- In Paris und anderen Städten Frankreichs haben am Abend Kundgebungen gegen Antisemitismus stattgefunden.
- Auslöser war die Schändung von Gräbern auf einem jüdischen Friedhof im Elsass.
- Staatspräsident Emmanuel Macron kündigte daraufhin ein entschlossenes Vorgehen gegen den Antisemitismus an.
«Wir werden Massnahmen ergreifen, wir werden Gesetze entscheiden, und wir werden bestrafen», sagte Macron bei einem kurzfristig angesetzten Besuch in Quatzenheim nordwestlich von Strassburg.
Nach Angaben der Präfektur waren dort rund 80 Gräber geschändet worden.

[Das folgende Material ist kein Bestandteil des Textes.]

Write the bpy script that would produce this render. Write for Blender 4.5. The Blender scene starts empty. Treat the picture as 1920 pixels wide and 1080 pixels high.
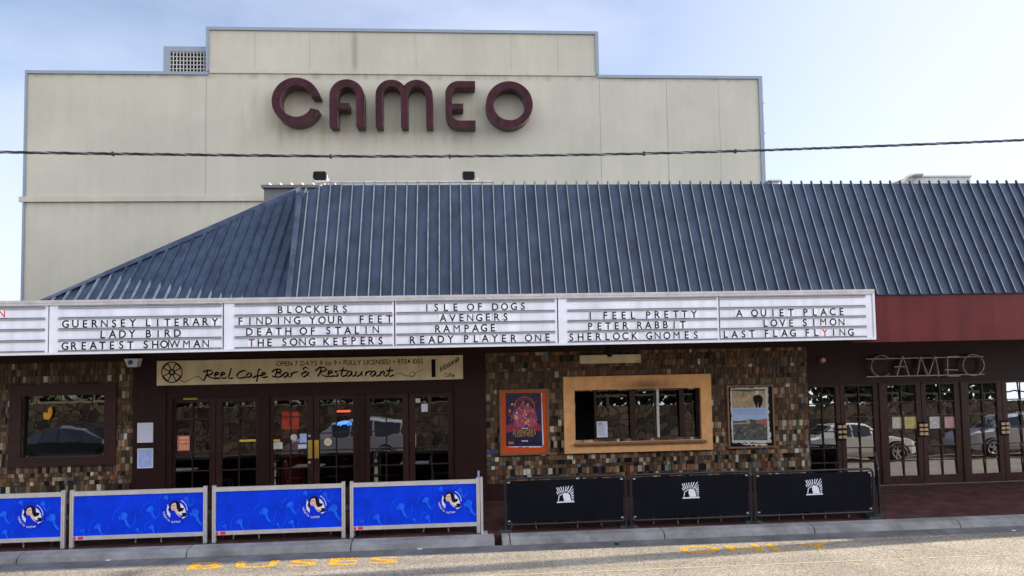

Auf Fernsehbildern waren Hakenkreuze auf Grabmälern zu sehen.
Demonstrationen im ganzen Land
Tausende Menschen demonstrierten am Abend in Paris und in anderen Landesregionen gegen Antisemitismus. An der Kundgebung auf der Place de la République in Paris hielten Demonstranten Schilder mit der Aufschrift «ça suffit» (es reicht) in die Höhe.
Regierungschef Edouard Philippe und zahlreiche Minister nahmen an der Kundgebung in der Hauptstadt teil. Macron begab sich am Abend mit den Präsidenten der Nationalversammlung und des Senats zur Schoah-Erinnerungsstätte in Paris.
Debatte über Antisemitismus
In Frankreich läuft eine breite Debatte über Antisemitismus. Die Zahl der Vorfälle gegen Juden war im vergangenen Jahr sprunghaft angestiegen. Erst am Wochenende war der Schriftsteller und Philosoph Alain Finkielkraut am Rande einer «Gelbwesten»-Demonstration in Paris beschimpft worden.
In der vergangenen Woche war bekanntgeworden, dass es in Frankreich im vergangenen Jahr 541 antisemitische Vorfälle gab – fast 74 Prozent mehr als noch im Jahr zuvor. Die Zahlen lösten Empörung aus. Innenminister Christophe Castaner sprach davon, dass sich der Antisemitismus «wie ein Gift» ausbreite.
Israel äussert sich schockiert
In Israel nannte Regierungschef Benjamin Netanjahu die Schändung der Gräber durch «wilde Antisemiten» schockierend. Er rief die Spitzenpolitiker Frankreichs und Europas in einer Mitteilung dazu auf, entschlossen gegen Antisemitismus vorzugehen.
Der israelische Einwanderungsminister Joav Gallant erklärte, die Grabschändung in Frankreich erinnere an dunkle Tage in der Geschichte des jüdischen Volkes. Er rief Juden auf: «Kommt nach Hause, emigriert nach Israel.»
Mehr Aufklärung gefordert
Diese kollektive Verurteilung des Judenhasses müsse ein Echo haben, sagt dazu SRF-Korrespondentin Alexandra Gubser in Paris. Denn eines von fünf Kindern in Frankreich habe keine Ahnung vom nationalsozialistischen Völkermord an den Juden. «Darum braucht es Aufklärung und Schulung. Und es braucht auch eine konsequentere Anwendung von bestehendem Recht.»
Darum habe der Premierminister heute durchblicken lassen, es gebe Bestrebungen im Parlament, dass man die sozialen Plattformen stärker in die Verantwortung nehmen wolle, weil auf diesen sozialen Netzwerken der antisemitische Hass ungefiltert verbreitet werde.